21:10. hygiene. Shalom Paul has shown parallels from ancient Near Eastern texts that indicate that, beside providing food and clothing, the husband must provide the necessary cosmetics for his wife’s cleanliness and appearance. A second possibility is that the word here, ‘n
t
h, is cognate to Hebrew m
‘ôn, meaning a dwelling, in which case the text means that the husband provides food, clothing, and shelter. A third possibility is the traditional view that this refers to sex, but there is no evidence in support of this.
11And if he will not do these three for her, then she shall go out free. There is no money.
12“One who strikes a man, and he dies, he shall be put to death.
13And one who did not scheme, but God conveyed it to his hand, I shall set a place for you, that he shall flee there.
14But if a man will plot against his neighbor, to kill him with treachery, you shall take him from my altar to die.
21:14. plot. The verb zyd elsewhere refers to cooking (e.g., Jacob’s cooking the stew in Gen 25:29). Here it refers to someone’s committing murder with intent, rather than manslaughter. (It also refers to the Egyptians’ scheme to enslave the Israelites in Exod 18:11.) Like the English expression “to cook up,” the Hebrew word has the range of both cooking and plotting.
15“And one who strikes his father and his mother shall be put to death.
16“And one who steals a man and has sold him, or he was found in his hand, will be put to death.
17“And one who curses his father and his mother shall be put to death.
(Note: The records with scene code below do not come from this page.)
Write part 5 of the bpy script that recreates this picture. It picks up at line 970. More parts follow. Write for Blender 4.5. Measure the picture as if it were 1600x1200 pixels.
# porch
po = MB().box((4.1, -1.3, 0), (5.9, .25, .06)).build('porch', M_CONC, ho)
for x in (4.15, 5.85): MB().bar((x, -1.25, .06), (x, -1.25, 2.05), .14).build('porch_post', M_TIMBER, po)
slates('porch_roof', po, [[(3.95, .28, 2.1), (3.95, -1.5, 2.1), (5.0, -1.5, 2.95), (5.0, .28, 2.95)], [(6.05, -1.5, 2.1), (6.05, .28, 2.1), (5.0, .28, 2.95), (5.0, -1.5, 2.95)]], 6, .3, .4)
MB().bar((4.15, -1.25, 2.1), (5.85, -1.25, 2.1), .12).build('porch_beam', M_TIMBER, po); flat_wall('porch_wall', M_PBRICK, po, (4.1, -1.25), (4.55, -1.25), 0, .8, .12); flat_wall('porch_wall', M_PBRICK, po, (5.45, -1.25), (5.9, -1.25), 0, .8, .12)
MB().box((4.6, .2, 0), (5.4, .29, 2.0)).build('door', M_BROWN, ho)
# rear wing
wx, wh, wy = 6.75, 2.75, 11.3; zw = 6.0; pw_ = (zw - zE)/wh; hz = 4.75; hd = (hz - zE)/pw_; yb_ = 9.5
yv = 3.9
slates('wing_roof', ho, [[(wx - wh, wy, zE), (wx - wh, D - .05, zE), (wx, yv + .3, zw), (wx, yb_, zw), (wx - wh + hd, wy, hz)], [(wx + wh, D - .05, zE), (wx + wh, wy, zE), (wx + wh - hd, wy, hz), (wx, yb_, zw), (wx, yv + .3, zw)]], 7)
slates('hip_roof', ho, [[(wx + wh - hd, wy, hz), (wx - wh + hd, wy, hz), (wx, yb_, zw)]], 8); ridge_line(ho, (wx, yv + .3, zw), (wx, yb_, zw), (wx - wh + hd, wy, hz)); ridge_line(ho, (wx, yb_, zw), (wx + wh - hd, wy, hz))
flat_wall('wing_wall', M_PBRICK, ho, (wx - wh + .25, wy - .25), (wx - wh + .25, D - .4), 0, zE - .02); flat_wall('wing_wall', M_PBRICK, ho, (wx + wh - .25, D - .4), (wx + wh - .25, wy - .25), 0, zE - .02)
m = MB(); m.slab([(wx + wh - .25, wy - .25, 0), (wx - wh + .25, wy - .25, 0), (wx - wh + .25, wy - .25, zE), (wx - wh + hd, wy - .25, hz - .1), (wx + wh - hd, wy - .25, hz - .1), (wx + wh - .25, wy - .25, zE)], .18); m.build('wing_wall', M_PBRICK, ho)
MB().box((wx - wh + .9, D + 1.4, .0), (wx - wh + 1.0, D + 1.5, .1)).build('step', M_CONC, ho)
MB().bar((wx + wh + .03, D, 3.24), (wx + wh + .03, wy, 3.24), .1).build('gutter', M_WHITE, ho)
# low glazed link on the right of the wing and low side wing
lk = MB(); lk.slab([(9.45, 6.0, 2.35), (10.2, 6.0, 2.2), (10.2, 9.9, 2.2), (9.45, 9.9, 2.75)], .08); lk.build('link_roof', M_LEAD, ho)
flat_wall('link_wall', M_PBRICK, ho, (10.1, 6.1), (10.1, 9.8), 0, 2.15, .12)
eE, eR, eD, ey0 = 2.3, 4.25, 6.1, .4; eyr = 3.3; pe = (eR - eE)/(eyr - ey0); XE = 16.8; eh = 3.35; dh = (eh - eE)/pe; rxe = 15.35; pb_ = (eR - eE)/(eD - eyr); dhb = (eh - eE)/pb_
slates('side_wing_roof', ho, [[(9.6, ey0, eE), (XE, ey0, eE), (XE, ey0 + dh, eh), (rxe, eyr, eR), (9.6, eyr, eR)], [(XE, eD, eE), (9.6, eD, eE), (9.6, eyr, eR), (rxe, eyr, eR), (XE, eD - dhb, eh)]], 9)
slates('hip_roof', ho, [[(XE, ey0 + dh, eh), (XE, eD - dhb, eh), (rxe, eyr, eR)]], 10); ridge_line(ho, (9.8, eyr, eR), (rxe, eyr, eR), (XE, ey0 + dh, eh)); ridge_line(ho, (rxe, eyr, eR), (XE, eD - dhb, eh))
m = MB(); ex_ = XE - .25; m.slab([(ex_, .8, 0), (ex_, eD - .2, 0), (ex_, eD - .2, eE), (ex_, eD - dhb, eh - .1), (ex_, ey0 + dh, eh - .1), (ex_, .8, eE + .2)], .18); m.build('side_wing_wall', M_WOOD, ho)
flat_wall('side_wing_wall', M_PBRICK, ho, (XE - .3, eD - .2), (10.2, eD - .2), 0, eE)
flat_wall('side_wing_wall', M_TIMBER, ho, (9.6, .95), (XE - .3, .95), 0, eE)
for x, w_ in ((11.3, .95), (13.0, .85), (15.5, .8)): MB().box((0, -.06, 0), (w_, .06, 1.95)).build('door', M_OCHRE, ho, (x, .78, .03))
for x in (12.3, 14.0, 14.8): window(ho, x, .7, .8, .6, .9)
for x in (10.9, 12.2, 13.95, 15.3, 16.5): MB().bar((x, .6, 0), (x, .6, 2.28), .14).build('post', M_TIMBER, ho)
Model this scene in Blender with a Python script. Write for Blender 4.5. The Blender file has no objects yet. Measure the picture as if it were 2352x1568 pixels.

18“And if people will quarrel, and a man strikes his neighbor with a stone or with a fist, and he does not die, and he falls to bed,
19if he will get up and walk himself outside on his staff, then the one who struck will be innocent. Only he shall compensate for his staying home and shall have him healed.
20“And if a man will strike his slave or his maid with a rod, and he dies by his hand, he shall be avenged.
21Just: if he will stand for a day or two days, he shall not be avenged, because he is his money.
21:21. stand. If he will not die immediately but will live for a day or two after being struck.
21:21. he is his money. The slave is the master’s property. This indicates that the master is empowered to strike his slave, but he is not free to be the immediate cause of the slave’s death.
22“And if people will fight, and they strike a pregnant woman, and her children go out, and there will not be an injury, he shall be penalized according to what the woman’s husband will impose on him, and he will give it by the judges.
21:22. her children go out, and there will not be an injury. This can mean: if the woman has a miscarriage, but there is no other physical damage to the woman herself. Or it can mean: if the woman goes into labor, and the child is born without any physical damage. Scholars generally understand it to be the former.
This passage has been cited in debates over abortion. However, the issues in this case are different, and the wording is so complex, and its meaning is so uncertain, that one should be extremely hesitant to use this case for either side of that debate.
21:22. he will give it by the judges. The meaning is uncertain, but the penalty is determined and enforced in some way involving both the husband and the judges.
23And if there will be an injury, then you shall give a life for a life,
21:23–24. a life for a life, an eye for an eye …The inclusion of “a burn for a burn” here—in a case in which “burn” has no apparent relevance—indicates that this list comes to apply a fundamental principle to this case. Concerning the eye-for-an-eye principle, see the comment on Lev 24:20.
24an eye for an eye, a tooth for a tooth, a hand for a hand, a foot for a foot,
25a burn for a burn, a wound for a wound, a hurt for a hurt.
26“And if a man will strike his slave’s eye or his maid’s eye and destroy it, he shall let him go, liberated, for his eye.
21:26. liberated, for his eye. Even in a system that allows slavery, a master does not own the slave’s body. The master can require work from a slave, but damaging the slave’s eye or tooth steps over the line, and the master no longer owns the slave. This reminds us also of the Egyptian enslavement of Israel. The Egyptians are not criticized for having slaves, but rather for the way they treat the slaves: “They degraded them…. They made them serve with harshness … they made their lives bitter with hard work …” They killed the male infants. The Torah did not bring about the end of slavery by abolishing it. It established principles regarding slaves’ dignity, rights, and treatment. And these gradually contributed to humans’ own rejection of slavery in much (though not yet all) of the world. This is a crucial point itself: that some of the laws of the Torah command things outright, while others lead humans to grow and change themselves.
27And if he will knock out his slave’s tooth or his maid’s tooth, he shall let him go liberated for his tooth.
28“And if an ox will gore a man or a woman and they die, the ox shall be stoned, and its meat shall not be eaten—and the ox’s owner is innocent.
29And if it was a goring ox from the day before yesterday, and it had been so testified to its owner, and he did not watch it, and it killed a man or a woman, the ox will be stoned, and its owner will be put to death as well.
21:29. from the day before yesterday. Meaning: this ox had gored before.
30If a ransom will be set on him, then he shall give everything that will be set on him for the redemption of his life.
31Whether it will gore a son or it will gore a daughter, according to this judgment shall be done to it.
21:31–32. a son or … a daughter … a slave or a maid. No distinction is made on the basis of sex; a distinction is made on the basis of class: free versus slave.
32If the ox will gore a slave or a maid, he shall pay thirty silver shekels to his owner, and the ox shall be stoned.
33“And if a man will open a pit, or if a man will dig a pit, and he will not cover it, and an ox or an ass will fall there,
34the owner of the pit shall pay; he shall pay back money to its owner, and the dead one will be his.
35And if a man’s ox will strike his neighbor’s ox, and it dies, then they shall sell the live ox and split the money for it, and they shall split the dead one as well.
36Or: if it was known that it was a goring ox from the day before yesterday, and its owner did not watch it, he shall pay an ox for the ox, and the dead one shall be his.
37“If a man will steal an ox or a sheep and slaughter it or sell it, he shall pay five oxen for the ox and four sheep for the sheep.